The unidentified manufacturer's first choice was the soon-to-be vacant Gardner-Denver Mining & Manufacturing building until offers from North Carolina and Kentucky came in, Fitzpatrick said at a Southwest Virginia economic development forum Monday. The rejection came earlier this month, he said.

Virginia law does not permit such industrial incentives, but a six-member panel emphasized the need for a new look at the state's old ways in order to stay in the race for new business.

Tax incentives are based on the number of employees a prospect brings; so the larger the work force the greater the payment, said Beth Doughty, executive director of the Roanoke Valley Economic Development Partnership.

For each 1,000 manufacturing jobs, another 1,000 jobs are created in other fields and this means the community lost 2,000 jobs, Fitzpatrick said.

Competitors for jobs are not nearby communities, he said, but rather other states and other countries. A special deal-closing fund of $3.4 million was created by the General Assembly last year but it has limited uses, Fitzpatrick said.

A half-dozen speakers answered questions and gave their opinions on economic development in Southwest Virginia in 1993 and beyond at a Roanoke Town Hall Meeting of the Young Lawyers Section of Virginia Bar Association. About 75 people attended the Radisson Patrick Henry Hotel forum, broadcast on WVTF radio.

State Sen. Brandon Bell, R-Roanoke County, said Virginia is like an old-style, very conservative banker. But banking has changed to a very aggressive, very competitive marketplace, he said. "We have the will to do that, but not all of the cogs are in place."

Other panel members were Tom Robertson, president of Carilion Health System and chairman of Roanoke Valley Business Council; John Stroud, president of Roanoke Regional Chamber of Commerce; and James Jones, Bristol lawyer and chairman of Forward Southwest Virginia.

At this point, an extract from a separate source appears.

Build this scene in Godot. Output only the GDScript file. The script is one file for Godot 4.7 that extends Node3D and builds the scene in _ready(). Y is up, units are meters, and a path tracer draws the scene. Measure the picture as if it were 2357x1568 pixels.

Economic development needs presented by questioners and the panel:

The No. 1 issue expressed by everyone is that they want their children and grandchildren to be able to stay here and not have to go elsewhere for work, according to Jones.

The state and region should have cohesive plans, and regulations need to be addressed from a competitive view, Bell said. If it takes two years to get an environmental permit and North Carolina issues one in six weeks, a prospect has no choice.

A lack of venture capital for expanding small companies limits expansion and prevents the start of minority- and women-owned firms, Stroud said. Also, reduction of the crime rate would make the valley a better place to live. And a major issue is the city's sewage treatment plant, up to 95 percent of its capacity and operating under an order not to add major hookups.

Citizens can put pressure on their elected officials to take a regional approach, Jones said.

If there is no economic growth, there will be no quality of life, according to Doughty.

We've got to quit fighting among ourselves and decide who we want to be and then move in that direction, Stroud said.

One of the first issues of the Business Council's new vision is to determine what is the region and what do we call it, Robertson said. Our neighbors do not think Roanoke Valley has all of the answers.

Mildred Willis urged consideration of a four-year university to spur Roanoke's economic development. Panel members said a new campus would be too expensive, but they called for more uses of Virginia Tech. Fitzpatrick, a Tech graduate, said the university's College of Urban Studies could move to Roanoke.

"We need to set our own future. . . . We've got to ensure that the future doesn't pass Western Virginia by," Fitzpatrick said.